AIM OF THE TASK:
Word for word, restate the lines from the start of the data below through the line containing "COL = SC.collection".

DATA SECTION:
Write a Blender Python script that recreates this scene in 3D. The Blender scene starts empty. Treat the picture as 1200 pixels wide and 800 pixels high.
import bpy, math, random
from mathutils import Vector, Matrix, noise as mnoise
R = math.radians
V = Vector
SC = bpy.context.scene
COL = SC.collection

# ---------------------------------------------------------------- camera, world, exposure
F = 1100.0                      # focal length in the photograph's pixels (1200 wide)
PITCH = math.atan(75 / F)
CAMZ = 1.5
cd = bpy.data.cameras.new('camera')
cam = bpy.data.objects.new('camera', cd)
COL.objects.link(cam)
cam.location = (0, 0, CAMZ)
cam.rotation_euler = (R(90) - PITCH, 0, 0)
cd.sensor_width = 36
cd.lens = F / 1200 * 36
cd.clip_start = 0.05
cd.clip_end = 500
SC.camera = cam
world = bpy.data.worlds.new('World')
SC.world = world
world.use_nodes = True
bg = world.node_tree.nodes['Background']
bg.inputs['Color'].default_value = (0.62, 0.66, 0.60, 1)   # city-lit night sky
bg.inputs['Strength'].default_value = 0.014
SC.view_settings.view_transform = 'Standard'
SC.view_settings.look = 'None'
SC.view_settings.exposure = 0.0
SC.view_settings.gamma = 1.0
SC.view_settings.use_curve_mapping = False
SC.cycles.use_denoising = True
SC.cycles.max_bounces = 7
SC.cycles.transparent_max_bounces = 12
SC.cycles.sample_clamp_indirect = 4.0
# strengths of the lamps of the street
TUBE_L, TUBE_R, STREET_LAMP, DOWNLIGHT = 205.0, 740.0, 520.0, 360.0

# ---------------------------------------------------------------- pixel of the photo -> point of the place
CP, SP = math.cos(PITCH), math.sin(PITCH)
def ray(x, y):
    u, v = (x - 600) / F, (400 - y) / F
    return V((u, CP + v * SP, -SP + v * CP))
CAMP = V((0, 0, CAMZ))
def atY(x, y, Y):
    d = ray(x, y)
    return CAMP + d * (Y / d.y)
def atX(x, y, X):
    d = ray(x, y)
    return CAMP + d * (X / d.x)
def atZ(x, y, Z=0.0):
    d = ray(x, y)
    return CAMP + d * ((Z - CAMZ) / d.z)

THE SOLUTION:
Write a Blender Python script that recreates this scene in 3D. The Blender scene starts empty. Treat the picture as 1200 pixels wide and 800 pixels high.
import bpy, math, random
from mathutils import Vector, Matrix, noise as mnoise
R = math.radians
V = Vector
SC = bpy.context.scene
COL = SC.collection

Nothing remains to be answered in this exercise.